Gelobt hat Löw den 26-Jährigen nach der Niederlage gegen Chelsea dennoch. Gegen den letzten Eindruck. Für das Gesamtwerk, für das pure Volumen. 26 Treffer in der Liga, zwölf bei den Champs, zwei im Pokal. Wie der Bundestrainer sich die Ausformung der Rolle im Auge des Sturms vorstellt, hat er aber auch kund getan. Mit dem Blick auf Marco Reus, den Neu-Dortmunder, der offiziell in der Kategorie Mittelfeld geführt wird. „Marco würde ich gerne ganz, ganz vorne sehen“, sagte der Bundestrainer und geriet ins Schwärmen. Klasse Kombinationsspiel. Kann sich wahnsinnig schnell bewegen. Ist wendig. Abschlussstark.
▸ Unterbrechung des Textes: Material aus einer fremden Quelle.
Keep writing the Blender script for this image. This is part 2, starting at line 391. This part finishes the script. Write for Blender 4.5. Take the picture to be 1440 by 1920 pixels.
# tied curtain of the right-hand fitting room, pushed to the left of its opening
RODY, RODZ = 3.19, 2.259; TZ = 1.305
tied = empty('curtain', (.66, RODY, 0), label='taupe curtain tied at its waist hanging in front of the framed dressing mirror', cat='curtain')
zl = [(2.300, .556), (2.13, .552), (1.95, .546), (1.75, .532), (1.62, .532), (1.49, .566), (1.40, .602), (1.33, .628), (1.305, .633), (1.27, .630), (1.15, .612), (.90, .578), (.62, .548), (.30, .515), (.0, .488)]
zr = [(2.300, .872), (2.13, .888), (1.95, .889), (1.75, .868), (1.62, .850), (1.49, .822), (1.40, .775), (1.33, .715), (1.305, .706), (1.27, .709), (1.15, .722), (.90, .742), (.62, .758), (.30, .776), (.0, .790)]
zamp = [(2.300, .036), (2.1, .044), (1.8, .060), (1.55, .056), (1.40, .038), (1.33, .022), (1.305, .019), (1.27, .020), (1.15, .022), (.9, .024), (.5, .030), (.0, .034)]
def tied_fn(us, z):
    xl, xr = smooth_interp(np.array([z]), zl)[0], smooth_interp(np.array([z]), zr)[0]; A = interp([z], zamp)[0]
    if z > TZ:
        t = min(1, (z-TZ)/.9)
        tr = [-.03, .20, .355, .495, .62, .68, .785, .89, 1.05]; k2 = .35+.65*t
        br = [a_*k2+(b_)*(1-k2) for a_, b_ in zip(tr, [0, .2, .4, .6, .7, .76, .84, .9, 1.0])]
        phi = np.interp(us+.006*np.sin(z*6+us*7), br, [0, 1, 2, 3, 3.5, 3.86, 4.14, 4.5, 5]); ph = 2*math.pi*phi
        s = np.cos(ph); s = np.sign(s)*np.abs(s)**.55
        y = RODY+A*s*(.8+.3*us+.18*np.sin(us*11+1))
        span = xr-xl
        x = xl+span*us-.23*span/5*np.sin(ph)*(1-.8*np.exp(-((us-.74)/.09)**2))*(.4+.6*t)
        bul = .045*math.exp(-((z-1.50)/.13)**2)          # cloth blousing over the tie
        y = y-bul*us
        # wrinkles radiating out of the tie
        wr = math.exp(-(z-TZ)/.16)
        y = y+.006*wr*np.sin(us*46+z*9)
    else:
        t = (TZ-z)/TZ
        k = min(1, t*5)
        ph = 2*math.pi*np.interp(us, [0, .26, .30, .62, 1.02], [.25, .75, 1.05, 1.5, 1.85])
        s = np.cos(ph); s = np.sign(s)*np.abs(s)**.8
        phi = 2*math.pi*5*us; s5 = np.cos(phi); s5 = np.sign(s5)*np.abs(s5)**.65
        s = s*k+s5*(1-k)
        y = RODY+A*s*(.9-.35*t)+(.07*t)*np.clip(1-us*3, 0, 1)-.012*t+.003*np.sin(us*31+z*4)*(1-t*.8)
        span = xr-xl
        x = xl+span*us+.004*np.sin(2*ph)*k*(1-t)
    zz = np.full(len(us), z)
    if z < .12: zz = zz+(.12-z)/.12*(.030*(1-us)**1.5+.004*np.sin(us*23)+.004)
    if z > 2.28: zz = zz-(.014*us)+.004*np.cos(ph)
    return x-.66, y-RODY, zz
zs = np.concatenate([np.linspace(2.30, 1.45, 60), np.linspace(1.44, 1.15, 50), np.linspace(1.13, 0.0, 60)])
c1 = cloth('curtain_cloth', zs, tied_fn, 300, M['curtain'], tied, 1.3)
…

Cacau steht wohl nur für den Notfall parat
Cacau, dritter Stürmer, offiziell, müssen die Ohren geklingelt haben. „Ich muss bereit sein für alles, was passieren wird“, hat der Stuttgarter erklärt, der nach schwierigen Monaten beim VfB überraschend den Sprung in den erweiterten Kader schaffte. Seine Rolle ist wohl darauf beschränkt, bei Regen und Sonne für den Notfall präpariert zu werden: Kloses Körper findet, er müsse sich das Ganze nicht mehr antun auf seine alten Tage.